Rencontre entre Scholz et Macron : fini les désaccords ?
Le président français Emmanuel Macron et le chancelier allemand Olaf Scholf se sont réunis à Paris mercredi dans le but affiché de resserrer leurs liens. A l'issue d'une rencontre qui a duré trois heures, Scholz a affirmé que les discussions sur la hausse des prix, l'approvisionnement énergétique et les projets d'armement avaient été positives. Il est prévu que des groupes de travail communs soient constitués pour investir ces questions. Les chroniqueurs s'interrogent sur le couple franco-allemand.
De bonnes raisons d'être agacé
La Franche reproche à l'Allemagne nombre de ses décisions, analyse Jutarnji list :
«Tout d'abord, l'Allemagne et la France n'ont pas été d'accord lorsque les Etats membres de l'UE se sont écharpés sur le fait que la Commission puisse qualifier de 'verte' l'énergie nucléaire. Puis l'Allemagne a mis la France en colère, de même que la plupart des Etats membres, en proposant un plan d'aide à hauteur de 200 milliards d'euros. ... On ne peut pas non plus parler d'amitié sincère dans le cadre du projet de construction du gazoduc ibérique. ... Mais ce qui semble surtout chiffonner Paris, c'est cette décision de l'Allemagne de renforcer ses capacités militaires en achetant des technologies et des armes américaines.»
Voir la réalité en face
L'UE n'est pas en phase avec la nouvelle donne, fait observer Le Point :
«Elle doit envisager, relativement à elle-même, que ses membres n'ont pas toujours le même agenda, et ce afin d'éviter que les divergences d'opinions n'empirent sous des formes meurtrières. Voilà pourquoi elle est aujourd'hui prise au piège de son équation Paris-Berlin, dont elle croyait avoir résolu l'inconnu en promettant la paix perpétuelle. L'Europe ne peut se construire qu'en fonction de sa véritable histoire, sans illusions, sans hypocrisie, en tenant les nations pour ce qu'elles sont : changeantes, imprévisibles et, hélas, égoïstes.»
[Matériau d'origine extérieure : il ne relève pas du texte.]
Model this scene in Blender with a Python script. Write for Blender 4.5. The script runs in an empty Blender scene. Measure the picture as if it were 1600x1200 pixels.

L'heure n'est pas au romantisme
Gregor Waschinski, correspondant du journal Handelsblatt à Paris, appelle à prendre en compte les différents intérêts :
«Pour mettre le partenariat franco-allemand sur de nouveaux rails, il est indispensable que chaque partie se montre plus compréhensive vis-à-vis de ce que veut l'autre. Prenons l'exemple de la politique de défense : la France vise une communauté européenne de défense, autonome dans le domaine de l'armement. Car Paris entend également défendre les intérêts de ses usines d'armement. L'Allemagne a une vision plus transatlantique de la chose. ... Ces divergences ne sont pas catastrophiques et le couple franco-allemand reste solide. Il est toutefois indispensable de redéfinir ces relations. La ligne directrice doit être la suivante : moins de romantisme, plus de réalisme.»
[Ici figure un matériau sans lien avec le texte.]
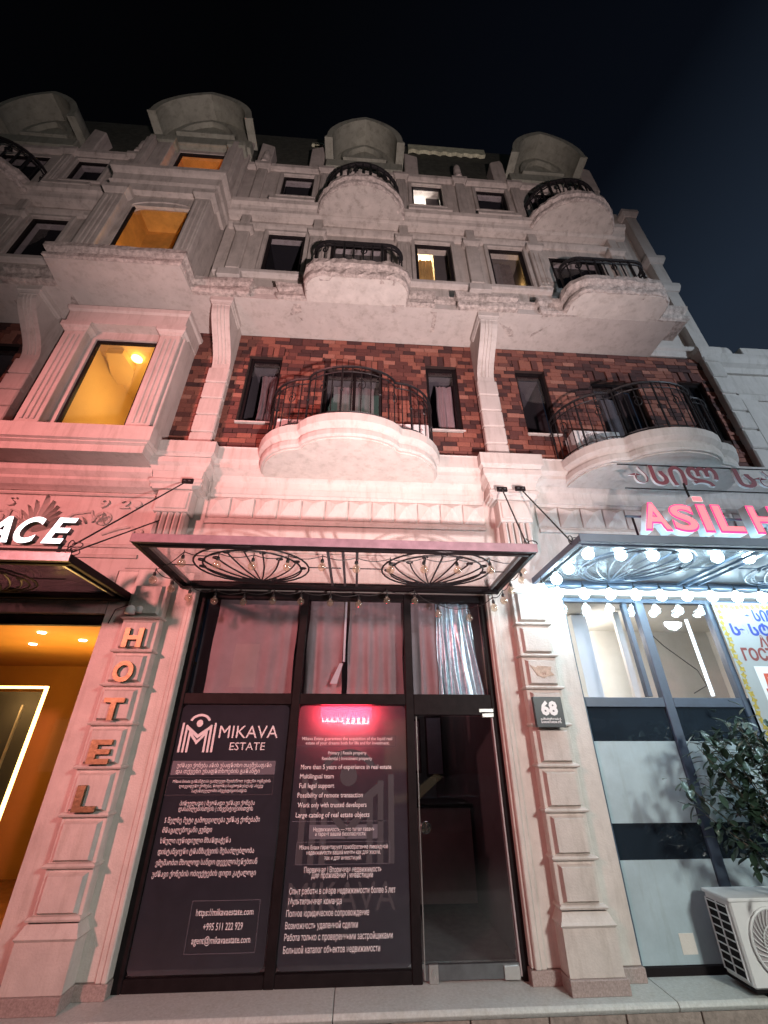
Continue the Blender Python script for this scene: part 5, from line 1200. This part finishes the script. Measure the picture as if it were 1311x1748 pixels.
# parked car whose highlights show in the glass door
CR = thing('parked_car', 'dark glossy saloon car parked along the far side of the road', 'car', (2.6, -8.1, -.34))
M['car'] = surf('car_paint', (.012, .014, .018), .12, var=.1, bump=0, coat=1)
x0, yc, zb = .5, -8.0, -.34
low = [(0, .32), (.05, .62), (.30, .78), (1.15, .90), (3.35, .93), (4.15, .88), (4.30, .60), (4.28, .30), (3.75, .24), (3.65, .50), (3.30, .58), (2.98, .50), (2.88, .24), (1.32, .24), (1.22, .50), (.90, .58), (.58, .50), (.48, .24)]
body_ = obj('body', MB().prism([(x0 + x, zb + z) for x, z in low], yc - .86, yc + .86, 'y'), M['car'], CR, bevel=.05)
cab = [(1.15, .90), (1.80, 1.36), (2.2, 1.43), (2.8, 1.42), (3.2, 1.34), (3.85, .92)]
cb = MB(); n_ = len(cab); vs2 = [(x0 + x, yc + .80 - .30 * (z - .9), zb + z) for x, z in cab] + [(x0 + x, yc - .80 + .30 * (z - .9), zb + z) for x, z in cab]
cb.add(vs2, [tuple(range(n_)), tuple(range(2 * n_ - 1, n_ - 1, -1))] + [(i, i + n_, (i + 1) % n_ + n_, (i + 1) % n_) for i in range(n_)])
obj('cabin', cb, M['car'], CR, bevel=.03)
for a, b_ in (((1.38, .96), (2.30, 1.33)), ((2.38, .96), (3.30, 1.30))):
    obj('side_window', MB().prism([(x0 + a[0], zb + a[1]), (x0 + b_[0], zb + a[1]), (x0 + b_[0] - (.12 if a[0] > 2 else 0), zb + b_[1]), (x0 + a[0] + (.42 if a[0] < 2 else 0), zb + b_[1])], yc + .70, yc + .775, 'y'), M['glass_dark'], CR)
for x in (.90, 3.30):
    for s in (-1, 1):
        w_ = obj('wheel', MB().prism([(x0 + x + .31 * math.cos(R(a)), zb + .31 + .31 * math.sin(R(a))) for a in range(0, 360, 15)], yc + s * .86 - .10, yc + s * .86 + .02 * s, 'y'), M['cable'], CR, bevel=.02)
        obj('rim', MB().prism([(x0 + x + .19 * math.cos(R(a)), zb + .31 + .19 * math.sin(R(a))) for a in range(0, 360, 20)], yc + s * .88, yc + s * .90, 'y'), M['steelw'], w_)
for y in (-.62, .62):
    box('headlight', x0 - .0, x0 + .12, yc + y - .14, yc + y + .14, zb + .58, zb + .70, M['pwhite'], CR, bevel=.02); box('tail_light', x0 + 4.22, x0 + 4.30, yc + y - .14, yc + y + .14, zb + .62, zb + .76, M['crimson'], CR, bevel=.02)
for s in (1,): box('door_handle', x0 + 2.1, x0 + 2.25, yc + .86, yc + .885, zb + .82, zb + .845, M['steelw'], CR)
bpy.context.view_layer.update()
Le moteur franco-allemand est incontournable
Paris et Berlin devraient agir de concert, fait valoir Financial Times :
«Malgré des différences de style entre le pragmatisme technocratique de Scholz et l'idéalisme de Macron, il y a largement de quoi trouver un terrain d'entente. Un discours que le chancelier allemand avait prononcé en août, appelant à une Europe 'géopolitique' et 'souveraine', chérissait les thèmes de prédilection du président français, même s'il était davantage question de réformes institutionnelles que de défendre un idéal. Il est nécessaire de repenser le fonctionnement de l'UE. Mais à l'heure actuelle, alors que l'UE se prépare à traverser les pires difficultés depuis le début de la guerre en Ukraine, il est indispensable d'activer le moteur franco-allemand, pour que l'Union soit pleinement opérationnelle.»
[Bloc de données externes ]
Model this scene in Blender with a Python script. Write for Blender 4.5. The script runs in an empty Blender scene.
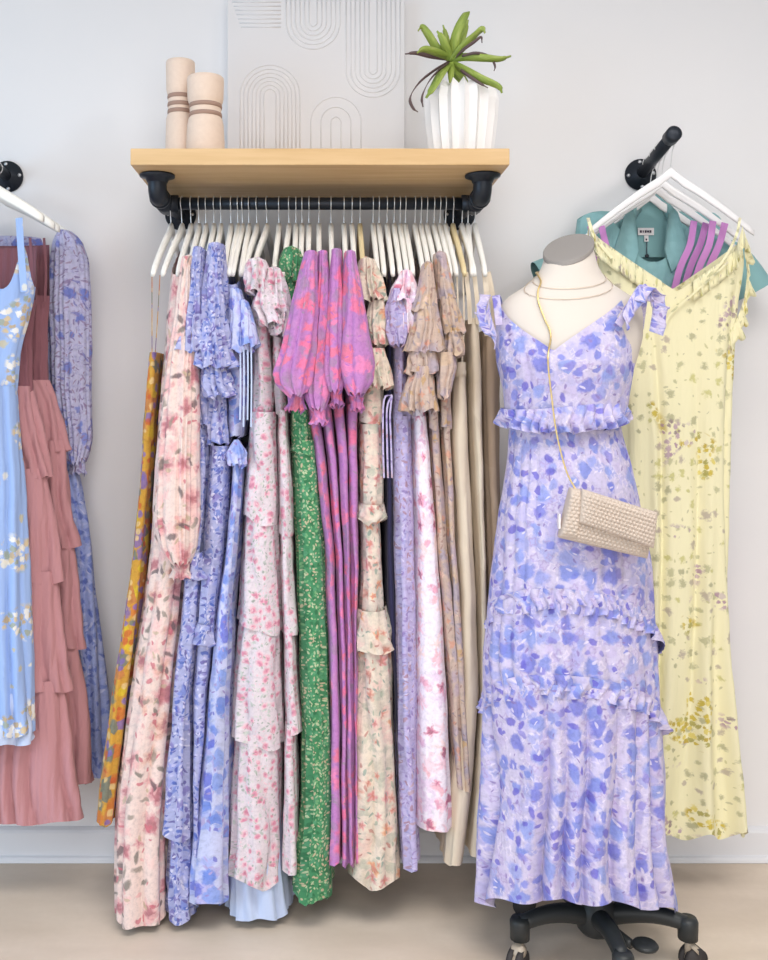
import bpy, math, random
import numpy as np
from mathutils import Vector

# ------------------------------------------------------------------ camera, world, lights
CX, CY, F, D, H = 320.0, 400.0, 962.0, 2.6, 1.24      # photo principal point, focal px, camera distance, camera height
scene = bpy.context.scene
cam_data = bpy.data.cameras.new('camera')
cam = bpy.data.objects.new('camera', cam_data)
scene.collection.objects.link(cam)
cam.location = (0, -D, H)
cam.rotation_euler = (math.pi / 2, 0, 0)
cam_data.sensor_fit = 'VERTICAL'
cam_data.sensor_height = 36.0
cam_data.sensor_width = 36.0 * 0.8
cam_data.lens = 36.0 * F / 960.0
cam_data.shift_x = (384 - CX) / 960.0
cam_data.shift_y = (CY - 480) / 960.0
cam_data.clip_start = 0.05
scene.camera = cam

world = bpy.data.worlds.new('world')
scene.world = world
world.use_nodes = True
world.node_tree.nodes['Background'].inputs[0].default_value = (0.93, 0.96, 1.0, 1)
world.node_tree.nodes['Background'].inputs[1].default_value = 0.54

def area(name, loc, target, size, power, color):
    l = bpy.data.lights.new(name, 'AREA')
    l.shape = 'RECTANGLE'
    l.size, l.size_y = size
    l.energy = power
    l.color = color
    o = bpy.data.objects.new(name, l)
    scene.collection.objects.link(o)
    o.location = loc
    o.rotation_euler = (Vector(target) - Vector(loc)).to_track_quat('-Z', 'Y').to_euler()
    return o
area('ceiling_and_fill_light', (0.4, -2.0, 2.95), (0.3, -0.75, 0.0), (1.8, 0.8), 36, (1.0, 0.96, 0.92)).data.spread = 1.9
area('ceiling_and_fill_light', (-0.6, -4.4, 2.95), (-0.4, -3.6, 0.0), (1.8, 0.9), 55, (1.0, 0.96, 0.92)).data.spread = 1.9  # unseen lamp added to light the floor and bounce onto the shelf underside
area('ceiling_spot_light', (2.0, -2.0, 2.9), (0.0, -0.2, 0.4), (0.25, 0.25), 16, (1.0, 0.95, 0.92))
area('ceiling_spot_light', (-1.3, -1.8, 2.9), (0.4, -0.2, 0.4), (0.25, 0.25), 6, (1.0, 0.97, 0.97))
area('shop_window_light', (-3.0, -2.2, 1.3), (-0.7, 0.0, 0.9), (2.0, 1.8), 85, (0.55, 0.78, 1.0))
area('shop_front_light', (0.5, -4.6, 1.2), (0.1, 0.0, 0.5), (3.6, 2.4), 96, (1.0, 0.98, 0.965))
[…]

Il n'y a rien de dramatique
Le couple franco-allemand pâtit des bouleversements géopolitiques actuels, analyse Luuk van Middelaar dans sa chronique pour NRC Handelsblad :
«Il ne faut pas dramatiser ces discordes politiques. Les grands changements géostratégiques ont créé un malaise inavoué. L'invasion russe est le plus grand bouleversement qu'ait connu l'Europe depuis la fin de la guerre froide. Tout comme en 1989, cela crée des déséquilibres sur le continent et donc des remous dans la relation franco-allemande. ... Le centre de gravité de l'Europe se déplace vers l'Est, et la position centrale de la République fédérale s'en trouve renforcée. La France, qui se considère comme le fer de lance de l'Europe, reste en retrait sur le flanc Ouest de l'Atlantique.»